Una frase banale e profonda, tanto che Dostoevskij la mette in bocca a Myškin, l’idiota.
E tutti a dirsi d’accordo. Una frase così bella (sarà lei stessa a salvarci?) che nessuno si sente di confutare (per tema di passar per idiota, forse).
Ma… Che cosa vuol dire poi? Qual è, in definitiva, la bellezza che ci salverà? In che cosa consiste questo bello capace di sollevarci dalla nostra condizione? E la salvezza che porterà, sarà per tutti? O solo per chi, quella bellezza, saprà vederla?

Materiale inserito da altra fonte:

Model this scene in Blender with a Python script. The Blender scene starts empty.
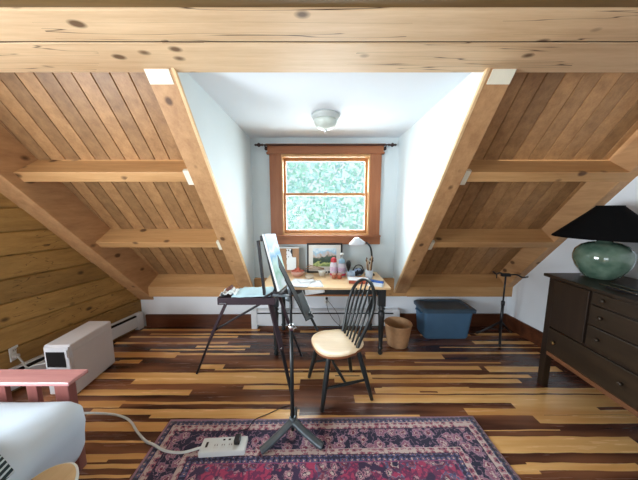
import bpy, bmesh, math, random
from mathutils import Vector, Matrix, noise
random.seed(7)
C = bpy.context.scene.collection
PI = math.pi
H = 1.545

# ------------------------------------------------------------------ materials
class NT:
    def __init__(s, name, rough=.6, spec=.4, metal=0.0):
        s.m = bpy.data.materials.new(name); s.m.use_nodes = True
        s.t = s.m.node_tree; s.n = s.t.nodes
        s.b = s.n['Principled BSDF']
        s.b.inputs['Roughness'].default_value = rough
        s.b.inputs['Specular IOR Level'].default_value = spec
        s.b.inputs['Metallic'].default_value = metal
    def add(s, t, **k):
        n = s.n.new(t)
        for a, v in k.items(): setattr(n, a, v)
        return n
    def link(s, a, b): s.t.links.new(a, b)
    def val(s, sock, v):
        if hasattr(v, 'links') or isinstance(v, bpy.types.NodeSocket): s.link(v, sock)
        else: sock.default_value = v
    def math(s, op, a, b=0.0, c=0.0):
        n = s.add('ShaderNodeMath', operation=op)
        s.val(n.inputs[0], a); s.val(n.inputs[1], b); s.val(n.inputs[2], c)
        return n.outputs[0]
    def mix(s, f, a, b, mode='MIX'):
        n = s.add('ShaderNodeMix', data_type='RGBA', blend_type=mode)
        s.val(n.inputs[0], f)
        s.val(n.inputs[6], col(a) if isinstance(a, tuple) else a)
        s.val(n.inputs[7], col(b) if isinstance(b, tuple) else b)
        return n.outputs[2]
    def coords(s, scale=(1, 1, 1), loc=(0, 0, 0), rot=(0, 0, 0)):
        tc = s.add('ShaderNodeTexCoord'); mp = s.add('ShaderNodeMapping')
        mp.inputs['Scale'].default_value = scale; mp.inputs['Location'].default_value = loc
        mp.inputs['Rotation'].default_value = rot
        s.link(tc.outputs['Object'], mp.inputs[0]); return mp.outputs[0]
    def noise(s, vec, scale=5, detail=3, rough=.5):
        n = s.add('ShaderNodeTexNoise'); s.link(vec, n.inputs['Vector'])
        n.inputs['Scale'].default_value = scale; n.inputs['Detail'].default_value = detail
        n.inputs['Roughness'].default_value = rough
        return n.outputs[0]
    def ramp(s, f, stops, interp='LINEAR'):
        n = s.add('ShaderNodeValToRGB'); n.color_ramp.interpolation = interp
        e = n.color_ramp.elements
        while len(e) < len(stops): e.new(.5)
        for i, (p, c) in enumerate(stops): e[i].position = p; e[i].color = col(c)
        s.link(f, n.inputs[0]); return n.outputs[0]
    def bump(s, h, strength=.3, dist=.01):
        n = s.add('ShaderNodeBump'); n.inputs['Strength'].default_value = strength
        n.inputs['Distance'].default_value = dist
        s.link(h, n.inputs['Height']); s.link(n.outputs[0], s.b.inputs['Normal'])
def lin(c): return c / 12.92 if c <= .04045 else ((c + .055) / 1.055) ** 2.4
def col(c):
    if isinstance(c, (int, float)): return (c, c, c, 1)
    return (lin(c[0] / 255), lin(c[1] / 255), lin(c[2] / 255), 1)     # colours are written as sRGB 0-255

def plain(name, c, rough=.5, spec=.4, metal=0.0, var=.06, scale=12, bump=0.0):
    m = NT(name, rough, spec, metal)
    n = m.noise(m.coords(), scale, 3)
    a = tuple(x * (1 - var) for x in c); b = tuple(min(255, x * (1 + var)) for x in c)
    m.link(m.mix(n, a, b), m.b.inputs['Base Color'])
    if bump: m.bump(n, bump, .004)
    return m.m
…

Se rispondiamo alla prima domanda legando la bellezza alla sua sola valenza estetica siamo, credo, fuori strada.
Dostoevskij deriva il concetto di bellezza da quello, elaborato da (Sant’)Agostino, di “pulchritudo dei“, bellezza divina che è, insieme, grazia, equilibrio, armonia.
Allora la risposta alla seconda domanda potrà essere una sola. Se sapremo essere in armonia e in equilibrio, se sapremo portare questa grazia nel nostro modo di vivere e di rapportarci col mondo, salveremo noi stessi. E, insieme a noi, coloro che ci circondano.